Three-dimensional protagonists are de rigueur in genre fiction. Building a character profile is a sure-fire way to work towards this goal. Imagine sitting across a desk from this individual; taking a walk on the beach or an evening stroll through town. What do you want to know? What questions should you ask? Ask them all. Start from the beginning. Who are the parents or grandparents? What did they all do? Does your protagonist resemble his grandmother? Did they emigrate to or from a certain country? What are the most vivid memories from childhood or a first home? What position did they play on the soccer team? Where did the individual have a first kiss? What smells remind him of his mom’s kitchen?

And while all of these specifics will help you know your hero/heroine, bigger questions and topics need to be raised. Beliefs? Moral compass? A strict sense of right and wrong? Politics, religion, social issues. Philosophical issues. And then, use these to create the internal or external conflicts. What would your hero do if faced with a certain dilemma? Where in his internal make-up does he have room to improve? What has he been avoiding? What is he scared of? What is his blind spot? What goal is he trying to reach? Is there anything in his profile that would lead him in one direction or another? Working with this idea, for example, you can create a third generation cop; you can give him all of the trappings of being from a cop family. His neighborhood, his bar, his ethnicity, his pals, his PAL team. So then what type of person does he have no respect for? A career criminal. If you write romance, then make the heroine a criminal. Conflict.

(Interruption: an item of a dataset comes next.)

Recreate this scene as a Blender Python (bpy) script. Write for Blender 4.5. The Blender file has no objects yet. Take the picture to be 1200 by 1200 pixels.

The character profile, if comprehensive, will provide you with all sorts of material to use and intertwine with your main plot thread; the mystery, or suspense angle, etc. Don’t just stick to the Who, What, Where in the backgrounds; build a person.

To return to the above-mentioned WIP, I suggested to the writer that he go back to his profile for his hero and add on so that for example, a new scene can show the hero meeting a suspect in a certain location, perhaps that location triggers something; maybe something painful or meaningful. Let the reader “see” both the scene location itself as backdrop but also as a catalyst. So you can accomplish two things; move your story forward by writing an active scene and show your three-dimensional character by exposing his inner make-up.

The goal is to have a fully realized storyline and a fully realized protagonist. A character profile is great writing tool.